Task details
Return a copy of each line that holds the string "Blender".

────────────────

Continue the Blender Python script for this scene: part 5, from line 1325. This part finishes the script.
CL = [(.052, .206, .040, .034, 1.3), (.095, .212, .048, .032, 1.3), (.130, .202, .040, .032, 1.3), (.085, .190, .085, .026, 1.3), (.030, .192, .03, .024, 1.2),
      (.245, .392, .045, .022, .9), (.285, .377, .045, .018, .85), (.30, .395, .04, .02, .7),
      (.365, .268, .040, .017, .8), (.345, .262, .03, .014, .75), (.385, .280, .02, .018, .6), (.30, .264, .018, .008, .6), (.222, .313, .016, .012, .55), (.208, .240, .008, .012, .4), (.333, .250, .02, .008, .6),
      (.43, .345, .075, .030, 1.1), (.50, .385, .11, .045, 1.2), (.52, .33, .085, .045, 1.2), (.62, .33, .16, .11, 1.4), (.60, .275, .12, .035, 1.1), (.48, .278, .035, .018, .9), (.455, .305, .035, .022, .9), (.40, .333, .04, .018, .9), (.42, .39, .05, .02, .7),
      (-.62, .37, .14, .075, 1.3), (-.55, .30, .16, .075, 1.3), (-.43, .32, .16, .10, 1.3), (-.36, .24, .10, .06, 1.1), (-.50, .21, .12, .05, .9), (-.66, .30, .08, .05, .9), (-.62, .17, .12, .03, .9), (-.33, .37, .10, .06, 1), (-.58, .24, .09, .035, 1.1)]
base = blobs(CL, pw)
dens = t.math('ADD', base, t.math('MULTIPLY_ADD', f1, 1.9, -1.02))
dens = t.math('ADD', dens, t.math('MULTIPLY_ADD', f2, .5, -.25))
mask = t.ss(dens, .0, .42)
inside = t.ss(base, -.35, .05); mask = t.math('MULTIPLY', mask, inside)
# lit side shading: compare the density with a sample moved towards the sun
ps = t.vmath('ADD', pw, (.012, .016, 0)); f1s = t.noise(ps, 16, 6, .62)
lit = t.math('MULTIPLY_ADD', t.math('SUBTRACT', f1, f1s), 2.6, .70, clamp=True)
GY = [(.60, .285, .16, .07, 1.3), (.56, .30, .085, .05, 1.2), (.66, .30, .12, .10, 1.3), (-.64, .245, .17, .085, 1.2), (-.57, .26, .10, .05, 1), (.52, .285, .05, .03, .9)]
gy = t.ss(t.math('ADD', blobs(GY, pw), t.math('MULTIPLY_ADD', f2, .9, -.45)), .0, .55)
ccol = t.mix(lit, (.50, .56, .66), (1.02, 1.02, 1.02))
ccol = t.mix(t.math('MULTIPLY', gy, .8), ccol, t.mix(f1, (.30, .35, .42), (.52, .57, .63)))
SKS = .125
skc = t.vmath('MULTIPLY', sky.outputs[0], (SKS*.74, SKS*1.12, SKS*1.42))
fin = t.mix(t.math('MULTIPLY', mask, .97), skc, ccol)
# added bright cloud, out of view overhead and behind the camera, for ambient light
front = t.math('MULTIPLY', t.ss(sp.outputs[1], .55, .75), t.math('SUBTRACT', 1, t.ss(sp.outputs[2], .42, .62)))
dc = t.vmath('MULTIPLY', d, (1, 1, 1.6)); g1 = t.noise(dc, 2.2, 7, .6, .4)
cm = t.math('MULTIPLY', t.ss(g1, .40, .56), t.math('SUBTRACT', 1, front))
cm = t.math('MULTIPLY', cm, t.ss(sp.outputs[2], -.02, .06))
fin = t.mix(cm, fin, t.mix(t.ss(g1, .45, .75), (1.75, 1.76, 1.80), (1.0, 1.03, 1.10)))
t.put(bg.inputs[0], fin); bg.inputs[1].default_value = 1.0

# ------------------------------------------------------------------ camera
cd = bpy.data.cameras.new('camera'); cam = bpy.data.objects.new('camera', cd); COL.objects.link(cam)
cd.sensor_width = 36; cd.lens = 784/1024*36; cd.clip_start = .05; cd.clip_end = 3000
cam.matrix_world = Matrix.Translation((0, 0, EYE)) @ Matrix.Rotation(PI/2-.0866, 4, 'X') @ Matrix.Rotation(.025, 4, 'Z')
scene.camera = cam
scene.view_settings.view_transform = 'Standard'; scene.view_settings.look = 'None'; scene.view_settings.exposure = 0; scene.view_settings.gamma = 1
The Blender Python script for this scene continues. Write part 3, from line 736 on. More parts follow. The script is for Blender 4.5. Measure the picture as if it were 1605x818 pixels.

────────────────

The answer
Continue the Blender Python script for this scene: part 5, from line 1325. This part finishes the script.
The Blender Python script for this scene continues. Write part 3, from line 736 on. More parts follow. The script is for Blender 4.5. Measure the picture as if it were 1605x818 pixels.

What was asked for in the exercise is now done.